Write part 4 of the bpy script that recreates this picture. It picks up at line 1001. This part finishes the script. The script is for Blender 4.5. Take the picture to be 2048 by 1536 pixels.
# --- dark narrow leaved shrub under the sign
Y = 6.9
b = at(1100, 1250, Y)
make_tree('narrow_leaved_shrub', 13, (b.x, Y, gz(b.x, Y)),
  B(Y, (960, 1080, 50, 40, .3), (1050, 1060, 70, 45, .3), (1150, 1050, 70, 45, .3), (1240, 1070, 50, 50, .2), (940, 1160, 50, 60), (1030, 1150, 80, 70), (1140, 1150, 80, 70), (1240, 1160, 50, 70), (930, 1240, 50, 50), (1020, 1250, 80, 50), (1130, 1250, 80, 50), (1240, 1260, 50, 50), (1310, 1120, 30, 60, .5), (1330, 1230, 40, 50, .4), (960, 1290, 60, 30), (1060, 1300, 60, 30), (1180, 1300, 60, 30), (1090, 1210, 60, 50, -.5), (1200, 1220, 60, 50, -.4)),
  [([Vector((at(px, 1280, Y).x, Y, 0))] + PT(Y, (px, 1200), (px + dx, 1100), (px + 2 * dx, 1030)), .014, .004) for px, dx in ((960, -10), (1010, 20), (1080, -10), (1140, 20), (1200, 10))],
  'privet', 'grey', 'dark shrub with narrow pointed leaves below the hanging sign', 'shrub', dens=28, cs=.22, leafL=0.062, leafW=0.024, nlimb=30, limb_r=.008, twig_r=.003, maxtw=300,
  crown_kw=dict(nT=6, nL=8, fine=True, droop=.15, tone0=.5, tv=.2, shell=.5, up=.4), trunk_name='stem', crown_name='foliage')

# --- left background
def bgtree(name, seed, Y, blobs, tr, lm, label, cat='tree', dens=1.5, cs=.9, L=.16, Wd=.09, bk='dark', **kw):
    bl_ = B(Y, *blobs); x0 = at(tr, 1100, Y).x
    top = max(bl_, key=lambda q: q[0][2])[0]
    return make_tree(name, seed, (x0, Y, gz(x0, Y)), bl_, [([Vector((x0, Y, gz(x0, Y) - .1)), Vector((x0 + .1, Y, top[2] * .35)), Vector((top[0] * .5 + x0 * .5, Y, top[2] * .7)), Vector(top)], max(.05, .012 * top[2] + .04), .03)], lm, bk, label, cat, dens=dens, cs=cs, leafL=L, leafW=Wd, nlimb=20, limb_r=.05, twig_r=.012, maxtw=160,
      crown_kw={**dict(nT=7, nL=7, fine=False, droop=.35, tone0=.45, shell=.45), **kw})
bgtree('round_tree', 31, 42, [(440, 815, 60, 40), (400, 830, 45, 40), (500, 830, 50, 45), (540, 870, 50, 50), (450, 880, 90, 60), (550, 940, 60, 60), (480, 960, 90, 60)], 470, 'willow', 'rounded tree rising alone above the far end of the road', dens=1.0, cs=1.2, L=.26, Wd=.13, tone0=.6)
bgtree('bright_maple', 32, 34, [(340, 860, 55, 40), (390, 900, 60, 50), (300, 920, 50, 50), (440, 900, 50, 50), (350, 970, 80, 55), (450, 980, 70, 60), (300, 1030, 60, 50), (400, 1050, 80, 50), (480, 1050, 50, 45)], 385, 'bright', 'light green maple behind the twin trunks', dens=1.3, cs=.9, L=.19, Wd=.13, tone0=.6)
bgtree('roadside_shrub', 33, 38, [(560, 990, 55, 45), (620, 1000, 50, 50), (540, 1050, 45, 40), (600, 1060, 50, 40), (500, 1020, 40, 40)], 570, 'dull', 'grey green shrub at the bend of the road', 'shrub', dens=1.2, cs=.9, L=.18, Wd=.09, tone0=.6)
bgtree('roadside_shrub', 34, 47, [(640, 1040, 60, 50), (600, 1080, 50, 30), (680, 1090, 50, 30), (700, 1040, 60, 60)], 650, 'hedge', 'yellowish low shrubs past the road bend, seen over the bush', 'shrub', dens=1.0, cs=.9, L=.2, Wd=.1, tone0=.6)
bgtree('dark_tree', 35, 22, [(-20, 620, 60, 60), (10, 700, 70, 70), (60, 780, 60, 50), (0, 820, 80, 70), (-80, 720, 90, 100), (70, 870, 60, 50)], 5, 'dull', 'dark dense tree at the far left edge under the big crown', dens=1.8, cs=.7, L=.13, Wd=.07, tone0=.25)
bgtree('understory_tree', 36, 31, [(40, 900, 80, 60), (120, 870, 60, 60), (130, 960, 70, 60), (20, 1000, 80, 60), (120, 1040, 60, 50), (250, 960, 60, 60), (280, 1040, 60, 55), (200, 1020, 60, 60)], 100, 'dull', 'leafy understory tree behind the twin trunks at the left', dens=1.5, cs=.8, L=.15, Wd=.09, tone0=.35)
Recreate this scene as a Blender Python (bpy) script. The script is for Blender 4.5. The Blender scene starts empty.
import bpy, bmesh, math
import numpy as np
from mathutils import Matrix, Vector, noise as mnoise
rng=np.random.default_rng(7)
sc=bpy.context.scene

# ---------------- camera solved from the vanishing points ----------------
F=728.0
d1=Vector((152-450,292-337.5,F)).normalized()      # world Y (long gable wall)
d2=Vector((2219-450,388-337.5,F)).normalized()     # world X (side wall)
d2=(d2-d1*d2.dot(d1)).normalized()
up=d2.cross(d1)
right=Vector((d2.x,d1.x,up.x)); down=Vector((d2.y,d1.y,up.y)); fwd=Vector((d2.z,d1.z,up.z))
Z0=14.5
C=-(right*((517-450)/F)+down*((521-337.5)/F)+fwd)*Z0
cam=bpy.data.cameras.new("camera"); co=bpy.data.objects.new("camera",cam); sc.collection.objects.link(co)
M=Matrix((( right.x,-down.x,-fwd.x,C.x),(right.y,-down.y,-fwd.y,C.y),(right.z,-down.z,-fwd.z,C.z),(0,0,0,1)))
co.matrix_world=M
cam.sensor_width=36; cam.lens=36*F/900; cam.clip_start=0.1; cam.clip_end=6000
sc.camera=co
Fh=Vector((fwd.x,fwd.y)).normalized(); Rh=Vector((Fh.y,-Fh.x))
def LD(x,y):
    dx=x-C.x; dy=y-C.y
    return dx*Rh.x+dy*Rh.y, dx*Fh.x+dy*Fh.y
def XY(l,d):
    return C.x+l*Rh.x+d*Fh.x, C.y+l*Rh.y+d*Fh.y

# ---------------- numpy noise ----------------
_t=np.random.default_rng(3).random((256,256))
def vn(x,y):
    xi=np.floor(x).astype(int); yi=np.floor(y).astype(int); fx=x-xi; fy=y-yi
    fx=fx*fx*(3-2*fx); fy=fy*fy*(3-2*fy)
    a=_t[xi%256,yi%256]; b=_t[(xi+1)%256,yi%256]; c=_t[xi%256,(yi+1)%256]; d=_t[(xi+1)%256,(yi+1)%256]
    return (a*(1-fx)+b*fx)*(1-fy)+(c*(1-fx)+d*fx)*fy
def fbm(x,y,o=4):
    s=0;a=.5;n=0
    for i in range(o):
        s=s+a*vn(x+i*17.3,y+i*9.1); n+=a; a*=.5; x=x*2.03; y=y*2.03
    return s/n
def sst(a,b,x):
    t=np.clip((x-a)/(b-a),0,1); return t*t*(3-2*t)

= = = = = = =

_Written exercise_: Return solely the number of lines in the data that include the word "left".

_Result for this task_: 3